Can two unequal objects have the same hashCode? Can two equal objects have different hashCodes?

Two unequal objects CAN share a hashCode (collisions are allowed and unavoidable). Two equal objects CANNOT have different hashCodes — that violates rule 2 of the hashCode contract and silently breaks every hash-based collection.

Short table

Why unequal-but-same-hash is unavoidable

int has 2^32 possible values. The number of distinct Strings alone is unbounded. By pigeonhole, infinite inputs must collide into 4 billion buckets sometimes. A famous example:

"Aa".hashCode() == "BB".hashCode(); // true — both are 2112
"FB".hashCode() == "Ea".hashCode(); // true — both are 2236

String.hashCode is 31 * h + c per character, and 'A' * 31 + 'a' = 'B' * 31 + 'B' = 2112. This isn't a bug; it's a pigeonhole consequence.

What "collisions are OK" really means

Collisions degrade performance, not correctness. In a HashMap with N entries and bucket count M:

• Average lookup is O(1 + N/M), where N/M is the load factor.
• Worst case before Java 8 was O(N) — all keys in one bucket = a linked list walk.
• Worst case since Java 8 is O(log N) — buckets with 8+ entries convert to red-black trees (TreeNode bin).

So even adversarial collisions (string hash flooding attacks, anyone?) stay logarithmic.

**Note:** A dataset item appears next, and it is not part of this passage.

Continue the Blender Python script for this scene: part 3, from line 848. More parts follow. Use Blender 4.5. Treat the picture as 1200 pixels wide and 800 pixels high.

What equal-with-different-hashes does

class Buggy {
    final int id;
    Buggy(int id) { this.id = id; }
    @Override public boolean equals(Object o) {
        return o instanceof Buggy b && b.id == id;
    }
    @Override public int hashCode() {
        return System.identityHashCode(this); // BUG: not based on id
    }
}

var m = new HashMap<Buggy, String>();
m.put(new Buggy(1), "hello");
m.get(new Buggy(1));    // null — different identityHashCode, different bucket
m.containsKey(new Buggy(1)); // false

The map has the entry but can never find it. Memory leak in disguise: entries are never reachable via lookup but consume memory until the map itself is GC'd.